[Start EXERCISE INPUT]

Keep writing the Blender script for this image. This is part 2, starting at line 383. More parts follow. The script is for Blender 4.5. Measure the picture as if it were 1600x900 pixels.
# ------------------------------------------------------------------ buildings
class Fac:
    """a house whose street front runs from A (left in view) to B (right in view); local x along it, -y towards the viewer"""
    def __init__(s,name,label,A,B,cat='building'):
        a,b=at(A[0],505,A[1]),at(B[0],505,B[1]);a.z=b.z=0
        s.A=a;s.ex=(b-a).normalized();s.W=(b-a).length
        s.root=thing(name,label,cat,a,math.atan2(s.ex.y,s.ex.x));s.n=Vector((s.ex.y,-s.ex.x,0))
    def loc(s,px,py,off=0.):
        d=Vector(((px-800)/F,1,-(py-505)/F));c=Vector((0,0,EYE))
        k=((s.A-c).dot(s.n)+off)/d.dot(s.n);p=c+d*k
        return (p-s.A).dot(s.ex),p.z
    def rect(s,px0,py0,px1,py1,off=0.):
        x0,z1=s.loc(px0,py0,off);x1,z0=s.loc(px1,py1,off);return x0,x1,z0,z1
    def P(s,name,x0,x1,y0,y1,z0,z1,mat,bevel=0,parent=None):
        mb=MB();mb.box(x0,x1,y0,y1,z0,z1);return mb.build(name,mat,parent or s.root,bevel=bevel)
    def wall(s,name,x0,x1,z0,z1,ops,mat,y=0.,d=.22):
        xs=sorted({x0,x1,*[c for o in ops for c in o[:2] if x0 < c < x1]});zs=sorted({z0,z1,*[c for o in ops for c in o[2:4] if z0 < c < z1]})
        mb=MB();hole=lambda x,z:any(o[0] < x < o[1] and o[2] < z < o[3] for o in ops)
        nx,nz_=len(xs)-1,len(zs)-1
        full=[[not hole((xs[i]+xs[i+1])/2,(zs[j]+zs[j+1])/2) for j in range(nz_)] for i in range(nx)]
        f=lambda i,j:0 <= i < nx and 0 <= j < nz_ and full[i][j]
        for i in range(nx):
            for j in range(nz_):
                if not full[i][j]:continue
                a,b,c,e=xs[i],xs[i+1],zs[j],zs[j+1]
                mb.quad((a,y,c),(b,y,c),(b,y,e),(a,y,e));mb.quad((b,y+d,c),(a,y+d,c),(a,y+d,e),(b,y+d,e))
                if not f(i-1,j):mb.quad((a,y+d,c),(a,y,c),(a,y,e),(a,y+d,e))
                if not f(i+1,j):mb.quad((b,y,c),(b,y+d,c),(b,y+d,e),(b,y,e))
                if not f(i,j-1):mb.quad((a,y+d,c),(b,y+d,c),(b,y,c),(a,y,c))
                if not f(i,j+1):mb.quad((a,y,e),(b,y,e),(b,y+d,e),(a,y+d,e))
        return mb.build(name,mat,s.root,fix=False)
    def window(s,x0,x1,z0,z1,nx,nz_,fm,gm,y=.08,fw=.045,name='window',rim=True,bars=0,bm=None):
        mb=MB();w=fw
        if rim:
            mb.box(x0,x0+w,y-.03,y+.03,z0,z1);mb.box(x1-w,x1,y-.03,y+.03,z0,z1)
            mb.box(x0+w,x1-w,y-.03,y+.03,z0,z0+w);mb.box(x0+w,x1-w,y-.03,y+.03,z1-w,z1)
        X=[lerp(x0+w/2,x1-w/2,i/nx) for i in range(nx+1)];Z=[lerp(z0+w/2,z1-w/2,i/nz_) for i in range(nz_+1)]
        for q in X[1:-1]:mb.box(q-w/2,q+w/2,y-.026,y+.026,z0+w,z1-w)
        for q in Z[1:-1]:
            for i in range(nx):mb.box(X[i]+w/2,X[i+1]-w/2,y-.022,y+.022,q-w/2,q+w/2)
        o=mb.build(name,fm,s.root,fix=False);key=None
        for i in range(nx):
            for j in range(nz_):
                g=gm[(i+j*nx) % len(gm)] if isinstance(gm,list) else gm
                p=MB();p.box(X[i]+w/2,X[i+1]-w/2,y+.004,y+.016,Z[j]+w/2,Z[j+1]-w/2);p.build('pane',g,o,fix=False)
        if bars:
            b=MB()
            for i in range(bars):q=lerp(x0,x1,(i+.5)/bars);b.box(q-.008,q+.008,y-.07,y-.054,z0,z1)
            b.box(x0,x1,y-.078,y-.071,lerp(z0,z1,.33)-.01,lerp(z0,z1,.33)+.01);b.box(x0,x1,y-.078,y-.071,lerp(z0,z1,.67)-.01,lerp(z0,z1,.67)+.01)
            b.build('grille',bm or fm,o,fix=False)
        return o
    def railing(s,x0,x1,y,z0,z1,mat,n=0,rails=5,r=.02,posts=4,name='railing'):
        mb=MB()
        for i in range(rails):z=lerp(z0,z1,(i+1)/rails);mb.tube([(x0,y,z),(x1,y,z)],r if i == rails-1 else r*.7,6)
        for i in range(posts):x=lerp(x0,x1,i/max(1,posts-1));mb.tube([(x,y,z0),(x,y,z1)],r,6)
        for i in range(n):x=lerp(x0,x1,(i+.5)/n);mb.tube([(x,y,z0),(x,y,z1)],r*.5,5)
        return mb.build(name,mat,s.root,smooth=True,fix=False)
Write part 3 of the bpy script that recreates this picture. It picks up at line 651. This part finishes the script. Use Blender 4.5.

[End EXERCISE INPUT]

The records above must be repeated exactly, every one of them.

Keep writing the Blender script for this image. This is part 2, starting at line 383. More parts follow. The script is for Blender 4.5. Measure the picture as if it were 1600x900 pixels.
# ------------------------------------------------------------------ buildings
class Fac:
    """a house whose street front runs from A (left in view) to B (right in view); local x along it, -y towards the viewer"""
    def __init__(s,name,label,A,B,cat='building'):
        a,b=at(A[0],505,A[1]),at(B[0],505,B[1]);a.z=b.z=0
        s.A=a;s.ex=(b-a).normalized();s.W=(b-a).length
        s.root=thing(name,label,cat,a,math.atan2(s.ex.y,s.ex.x));s.n=Vector((s.ex.y,-s.ex.x,0))
    def loc(s,px,py,off=0.):
        d=Vector(((px-800)/F,1,-(py-505)/F));c=Vector((0,0,EYE))
        k=((s.A-c).dot(s.n)+off)/d.dot(s.n);p=c+d*k
        return (p-s.A).dot(s.ex),p.z
    def rect(s,px0,py0,px1,py1,off=0.):
        x0,z1=s.loc(px0,py0,off);x1,z0=s.loc(px1,py1,off);return x0,x1,z0,z1
    def P(s,name,x0,x1,y0,y1,z0,z1,mat,bevel=0,parent=None):
        mb=MB();mb.box(x0,x1,y0,y1,z0,z1);return mb.build(name,mat,parent or s.root,bevel=bevel)
    def wall(s,name,x0,x1,z0,z1,ops,mat,y=0.,d=.22):
        xs=sorted({x0,x1,*[c for o in ops for c in o[:2] if x0 < c < x1]});zs=sorted({z0,z1,*[c for o in ops for c in o[2:4] if z0 < c < z1]})
        mb=MB();hole=lambda x,z:any(o[0] < x < o[1] and o[2] < z < o[3] for o in ops)
        nx,nz_=len(xs)-1,len(zs)-1
        full=[[not hole((xs[i]+xs[i+1])/2,(zs[j]+zs[j+1])/2) for j in range(nz_)] for i in range(nx)]
        f=lambda i,j:0 <= i < nx and 0 <= j < nz_ and full[i][j]
        for i in range(nx):
            for j in range(nz_):
                if not full[i][j]:continue
                a,b,c,e=xs[i],xs[i+1],zs[j],zs[j+1]
                mb.quad((a,y,c),(b,y,c),(b,y,e),(a,y,e));mb.quad((b,y+d,c),(a,y+d,c),(a,y+d,e),(b,y+d,e))
                if not f(i-1,j):mb.quad((a,y+d,c),(a,y,c),(a,y,e),(a,y+d,e))
                if not f(i+1,j):mb.quad((b,y,c),(b,y+d,c),(b,y+d,e),(b,y,e))
                if not f(i,j-1):mb.quad((a,y+d,c),(b,y+d,c),(b,y,c),(a,y,c))
                if not f(i,j+1):mb.quad((a,y,e),(b,y,e),(b,y+d,e),(a,y+d,e))
        return mb.build(name,mat,s.root,fix=False)
    def window(s,x0,x1,z0,z1,nx,nz_,fm,gm,y=.08,fw=.045,name='window',rim=True,bars=0,bm=None):
        mb=MB();w=fw
        if rim:
            mb.box(x0,x0+w,y-.03,y+.03,z0,z1);mb.box(x1-w,x1,y-.03,y+.03,z0,z1)
            mb.box(x0+w,x1-w,y-.03,y+.03,z0,z0+w);mb.box(x0+w,x1-w,y-.03,y+.03,z1-w,z1)
        X=[lerp(x0+w/2,x1-w/2,i/nx) for i in range(nx+1)];Z=[lerp(z0+w/2,z1-w/2,i/nz_) for i in range(nz_+1)]
        for q in X[1:-1]:mb.box(q-w/2,q+w/2,y-.026,y+.026,z0+w,z1-w)
        for q in Z[1:-1]:
            for i in range(nx):mb.box(X[i]+w/2,X[i+1]-w/2,y-.022,y+.022,q-w/2,q+w/2)
        o=mb.build(name,fm,s.root,fix=False);key=None
        for i in range(nx):
            for j in range(nz_):
                g=gm[(i+j*nx) % len(gm)] if isinstance(gm,list) else gm
                p=MB();p.box(X[i]+w/2,X[i+1]-w/2,y+.004,y+.016,Z[j]+w/2,Z[j+1]-w/2);p.build('pane',g,o,fix=False)
        if bars:
            b=MB()
            for i in range(bars):q=lerp(x0,x1,(i+.5)/bars);b.box(q-.008,q+.008,y-.07,y-.054,z0,z1)
            b.box(x0,x1,y-.078,y-.071,lerp(z0,z1,.33)-.01,lerp(z0,z1,.33)+.01);b.box(x0,x1,y-.078,y-.071,lerp(z0,z1,.67)-.01,lerp(z0,z1,.67)+.01)
            b.build('grille',bm or fm,o,fix=False)
        return o
    def railing(s,x0,x1,y,z0,z1,mat,n=0,rails=5,r=.02,posts=4,name='railing'):
        mb=MB()
        for i in range(rails):z=lerp(z0,z1,(i+1)/rails);mb.tube([(x0,y,z),(x1,y,z)],r if i == rails-1 else r*.7,6)
        for i in range(posts):x=lerp(x0,x1,i/max(1,posts-1));mb.tube([(x,y,z0),(x,y,z1)],r,6)
        for i in range(n):x=lerp(x0,x1,(i+.5)/n);mb.tube([(x,y,z0),(x,y,z1)],r*.5,5)
        return mb.build(name,mat,s.root,smooth=True,fix=False)
Write part 3 of the bpy script that recreates this picture. It picks up at line 651. This part finishes the script. Use Blender 4.5.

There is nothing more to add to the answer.